Some people have an answer for everything. They navigate the world with an always-updated internal GPS, turning left or right without hesitation. I envy them sometimes, the same way I envy those who can fall asleep instantly—it must be comforting to live without the constant hum of doubt.
A certain kind of fatigue comes from certainties. It’s different from physical tiredness or even mental exhaustion. It’s the fatigue of carrying armor that no longer fits but we’re afraid to remove. Each certainty is a piece of metal that protects but also weighs, that defends but also limits movement.
I observe it especially in meetings where everyone knows exactly what should be done, except nothing changes; in conversations among friends where everyone has opinions whose value, foundation, and legitimacy are unshakeable, for themselves, at least. The same certainties produce the same results. Certainty has become a sophisticated form of paralysis, a perpetual motion that goes nowhere.
There can be comfort in doubt, I’ve discovered. Not the paralyzing doubt of someone who can’t choose a dish at a restaurant, but the generative doubt of recognizing that every answer is provisional. It’s like walking barefoot: more vulnerable, yes, but also more capable of feeling the terrain, of adjusting one’s step as the texture changes.
Organizations hate this. The world seems increasingly to dislike this. We want visionary leaders with clear answers, defined strategies, illuminated paths. But the people who serve as my references are collectors of uncertainties; people who knew how to say “I don’t know” without it sounding like defeat or disinterest; who understood that navigating fog requires different skills than following highways.
The paradox is that absolute certainty and complete ignorance produce similar behaviors.

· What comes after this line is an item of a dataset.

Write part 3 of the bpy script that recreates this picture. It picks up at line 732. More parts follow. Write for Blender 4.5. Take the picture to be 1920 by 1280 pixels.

Both eliminate the need to think. The person who knows everything and the one who knows nothing arrive at the same destination: the inability to learn. It’s in the intermediate territory, in that twilight between knowing and not knowing, that true intelligence operates.
I’ve learned to distrust my own convictions, to treat them as working hypotheses instead of eternal truths. It’s tiring, I admit. It would be easier to choose a side, an ideology, a ready-to-wear belief system. But I prefer this fatigue to the dead weight of fossilized or plasticized certainties; or the comfort and illusive protection of belonging to some modern peeudo-tribe. At least this fatigue is alive, it moves, it transforms.